Obama has sent a four-year, $302 billion infrastructure funding proposal to Congress as lawmakers are weighing a renewing of a surface transportation bill that is scheduled to expire in September. 

Foxx said Tuesday that the measure, known as the Grow America Act, would have benefits for the environment as well as the nation’s commuter. 


“It's no secret to Fast Lane readers that the GROW AMERICA proposal I sent to Congress earlier this spring has a number of elements that will improve the way our transportation system helps people and freight get where they need to go safely and efficiently,” Foxx wrote in a blog post on the Department of Transportation’s website. 

“I'm also happy to share that GROW AMERICA has a number of features that would improve the environmental sustainability of American transportation,” the DOT chief continued. “The GROW AMERICA Act protects the environment, helps cut carbon pollution by increasing the efficiency of the transportation system and encourages transportation choices that ease congestion on our highways and improves the quality of life in our communities.” 

The Obama administration has pushing a series of executive actions on climate change to revive an effort to pass a law to curb carbon emissions that stalled in Obama’s first term. 

The DOT has put in place a requirement that automakers increase the average gas mileage of their car fleets to 54.5 miles-per-gallon by 2025. Additionally, the Environmental Protection Agency (EPA) released high-profile new rules that call on power plants to cut their carbon emissions 30 percent by 2030.

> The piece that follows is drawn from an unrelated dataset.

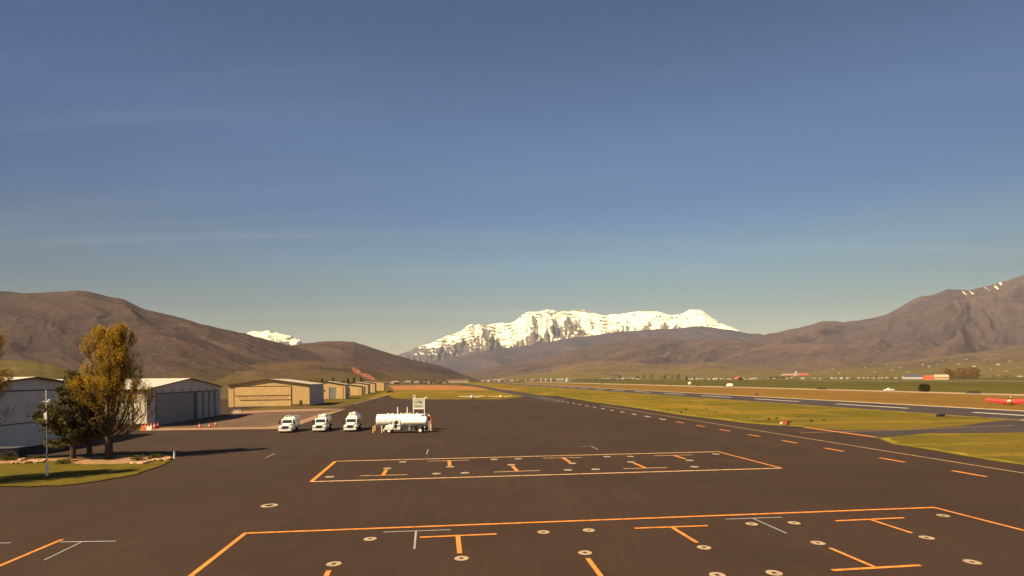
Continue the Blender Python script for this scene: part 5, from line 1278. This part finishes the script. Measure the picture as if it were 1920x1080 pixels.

Republicans have criticized the power plant rules as an attack on coal producing states like Kentucky and West Virginia, which are both home to top Senate and House campaigns this year. 

Foxx cast the transportation bill as an extension of the Obama administration’s effort to address climate issues. 

“Since day one, this Administration has worked to protect our environment and mitigate the effects of climate change,” he wrote. “Last week's All-of-the-Above report and yesterday's EPA proposal to cut carbon emissions at America's power plants are two more steps toward the sustainability our nation needs to achieve. If passed, GROW AMERICA would be another step down the road to a greener economy and healthier communities.” 

Despite the environmental benefits Foxx was touting Tuesday, Obama’s transportation proposal is mostly an effort to address a shortfall in federal transportation that is expected to occur as early as August without congressional action. 

The Department of Transportation’s Highway Trust Fund has been forecast to go bankrupt by the end of the summer. 

The traditional source of funding for the transportation trust fund is revenue that is collected from the federal gas tax, which is currently priced at 18.4 cents per gallon.  

Obama is proposing that lawmakers increase annual transportation spending from approximately $50 billion per year to about $75 billion. The gas tax, which is also expire if the transportation bill is not renewed this summer, only brings in approximately $34 billion per year however. 

The Congressional Budget Office has projected that lawmakers would need an extra $100 billion in addition to the expected gas tax revenue to have enough money to pay for a six-year transportation, which is longer than Obama’s proposal and the length that is being sought by the Senate and infrastructure advocates. 

The Obama administration is suggesting that lawmakers approve a shorter measure to increase the amount of money that is spent annually on roads and bridges. The president’s proposal calls for using approximately $150 billion from a corporate tax reform proposal that is unlikely to be approved this year to help pay for the transportation project. 

Republicans have balked at the idea of using money corporate tax reform, instead releasing a proposal to use money from cuts at the U.S. Postal Service to pay for a one-year extension of the current transportation bill. 

Democrats and transportation and Post Office labor groups have vigorously opposed the House GOP’s proposal.